In colonial New England, the port city of Boston was very important (remember the Boston Tea Party?). Today, the city is home to the 2.5 mile Freedom Trail, a suggested walking tour that takes self-guided visitors past many historic meeting houses, churches, burying grounds, and museums. From Boston Common—as in America’s oldest park (not the former TV show)—to Old North Church where two lit lanterns alerted locals to Paul Revere’s famous ride and ignited the American Revolution, there is so much to see and do here. While your kids may not be up for the full 2.5 mile walk, you can pick and choose the most interesting parts.

Salem, Massachusetts

Just north of Boston sits a town made famous by horrific witch trials in 1692 in which more than 200 people were accused of practicing witchcraft. Twenty were put to death. While the witch trials are what Salem, Massachusetts, is best known for, it’s also a village with a rich maritime history. These days, Salem has embraced its witchcraft history. Visit in spring, summer, or fall, and ride the Salem Trolley, which will take you on a live-narrated tour of the town’s best sights—including author Nathanial Hawthorne’s House of the Seven Gables (also a title of one of his books!). You and your kids can pop on and off the trolley at your discretion to spend more time exploring any of the sights too.

Plimouth Plantation

No, Plimouth isn’t misspelled here—that’s the actual name of the seaside 17th Century English village located near Plymouth Rock, where history comes to life as actors play the parts of actual residents who lived there hundreds of years ago. The players go about their days in colonial garb and practice—from work to cooking to eating. Visitors can watch, listen, and ask questions—so encourage your little ones to voice their inquiries. While you are there, also be sure to check out the Mayflower II, a full scale reproduction of the original Mayflower that brought pilgrims to America in 1620. This ship, which is totally seaworthy, has crossed the Atlantic too—from England where it was built.

Newport Mansions

The Elms. Rosecliff. Marble House. The Breakers. These are among the names of the mansions in Newport, Rhode Island, that give visitors a peak into the Gilded Age when art, architecture, interior design, and landscaping flourished with elegance. Wealth—created largely by the expansion West—led American royalty like the Vanderbilts to create breathtaking summer homes on the shores in Newport. And now, many of those homes can be toured, visited, and taken in. You won’t see opulence like this up close in too many places. For younger kids, your best bet is The Breakers, which offers a family audio tour that kids love.

Mark Twain House

“It was the best of times; It was the worst of times.” – Charles Dickens.
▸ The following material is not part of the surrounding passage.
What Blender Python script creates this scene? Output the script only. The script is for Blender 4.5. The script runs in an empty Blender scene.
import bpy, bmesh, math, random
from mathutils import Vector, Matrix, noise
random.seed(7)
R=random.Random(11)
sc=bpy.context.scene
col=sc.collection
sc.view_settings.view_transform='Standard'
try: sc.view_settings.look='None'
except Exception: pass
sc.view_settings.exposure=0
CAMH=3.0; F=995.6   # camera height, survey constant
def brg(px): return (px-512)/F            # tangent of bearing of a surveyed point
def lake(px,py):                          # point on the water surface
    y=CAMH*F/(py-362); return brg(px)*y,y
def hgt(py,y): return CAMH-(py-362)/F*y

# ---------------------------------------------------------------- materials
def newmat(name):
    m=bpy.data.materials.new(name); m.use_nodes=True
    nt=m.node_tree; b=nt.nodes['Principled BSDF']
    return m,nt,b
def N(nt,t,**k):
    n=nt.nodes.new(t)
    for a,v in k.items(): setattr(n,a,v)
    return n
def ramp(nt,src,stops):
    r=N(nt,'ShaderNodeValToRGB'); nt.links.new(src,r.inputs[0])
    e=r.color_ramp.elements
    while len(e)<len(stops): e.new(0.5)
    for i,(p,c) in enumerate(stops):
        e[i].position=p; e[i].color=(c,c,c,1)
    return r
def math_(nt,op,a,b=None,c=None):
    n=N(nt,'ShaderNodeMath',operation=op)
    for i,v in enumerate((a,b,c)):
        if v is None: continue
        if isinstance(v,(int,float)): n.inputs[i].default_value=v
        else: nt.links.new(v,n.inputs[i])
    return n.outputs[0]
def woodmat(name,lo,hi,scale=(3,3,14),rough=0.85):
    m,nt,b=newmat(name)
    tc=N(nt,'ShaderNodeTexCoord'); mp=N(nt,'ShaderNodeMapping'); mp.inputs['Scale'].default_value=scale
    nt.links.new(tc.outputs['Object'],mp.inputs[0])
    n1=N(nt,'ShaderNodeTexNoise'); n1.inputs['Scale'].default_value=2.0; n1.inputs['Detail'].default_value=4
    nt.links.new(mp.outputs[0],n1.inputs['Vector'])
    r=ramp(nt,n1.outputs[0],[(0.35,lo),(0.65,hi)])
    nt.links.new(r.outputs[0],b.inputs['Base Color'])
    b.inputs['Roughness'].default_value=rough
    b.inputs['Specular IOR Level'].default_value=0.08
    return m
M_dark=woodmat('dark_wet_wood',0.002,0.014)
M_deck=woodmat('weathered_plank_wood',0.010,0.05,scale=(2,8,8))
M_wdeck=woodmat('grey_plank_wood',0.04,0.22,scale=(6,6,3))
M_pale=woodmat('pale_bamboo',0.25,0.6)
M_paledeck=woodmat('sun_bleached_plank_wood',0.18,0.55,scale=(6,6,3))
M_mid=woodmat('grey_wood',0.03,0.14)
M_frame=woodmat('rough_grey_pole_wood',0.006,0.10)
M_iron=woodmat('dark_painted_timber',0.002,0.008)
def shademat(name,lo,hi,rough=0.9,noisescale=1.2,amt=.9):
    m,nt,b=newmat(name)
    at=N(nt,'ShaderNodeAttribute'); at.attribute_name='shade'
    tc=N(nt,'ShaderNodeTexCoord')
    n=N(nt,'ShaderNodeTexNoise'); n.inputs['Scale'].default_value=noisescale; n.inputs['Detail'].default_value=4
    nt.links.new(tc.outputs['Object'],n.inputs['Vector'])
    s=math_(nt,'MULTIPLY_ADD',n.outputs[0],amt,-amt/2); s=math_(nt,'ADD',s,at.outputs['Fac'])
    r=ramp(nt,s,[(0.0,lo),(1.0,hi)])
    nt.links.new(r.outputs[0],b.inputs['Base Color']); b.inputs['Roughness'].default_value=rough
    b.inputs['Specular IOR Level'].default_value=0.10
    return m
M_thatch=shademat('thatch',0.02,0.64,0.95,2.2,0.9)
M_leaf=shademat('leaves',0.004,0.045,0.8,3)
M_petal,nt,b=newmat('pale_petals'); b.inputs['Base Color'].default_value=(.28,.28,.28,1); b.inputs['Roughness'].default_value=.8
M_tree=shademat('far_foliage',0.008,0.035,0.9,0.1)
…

While Dickens penned that famous quote in A Tale of Two Cities, it was Mark Twain (a.k.a. Samuel Clemens) who lived a life that could easily be described as such. The famous Connecticut resident had a thriving career when he and his wife built the stately Mark Twain House in Hartford, Connecticut. With 25 rooms, the house is a prime example of Gothic architecture. Visitors can take guided tours through the elaborate home that the family left behind when they fell on hard times. There’s also a museum that tells more of Twain’s story.

Walden Pond State Park

In 1845, Henry David Thoreau left his life to live in a cabin in the woods at Walden Pond for two years. While there, he penned observations of the environment and his surroundings, which later became the basis for Walden, Or Life in the Woods, which is credited with raising awareness and respect for the natural environment—long before the eco-friendly movement was even considered. Now a state park of 335 acres, visitors can walk trails, visit a replica of Thoreau’s cabin, and participate in programs like nature crafts designed for young visitors.

Minute Man National Historic Park

Who exactly where the Minute Men? Find the answer to that question and many more Revolutionary War queries at this park located in Massachusetts. This is where you go to learn more about the battles of Lexington and Concord, as well as America’s first soldiers and more. With reenactments, guided tours, and lots to see and do, the littlest history buffs will be enamored with this historic site.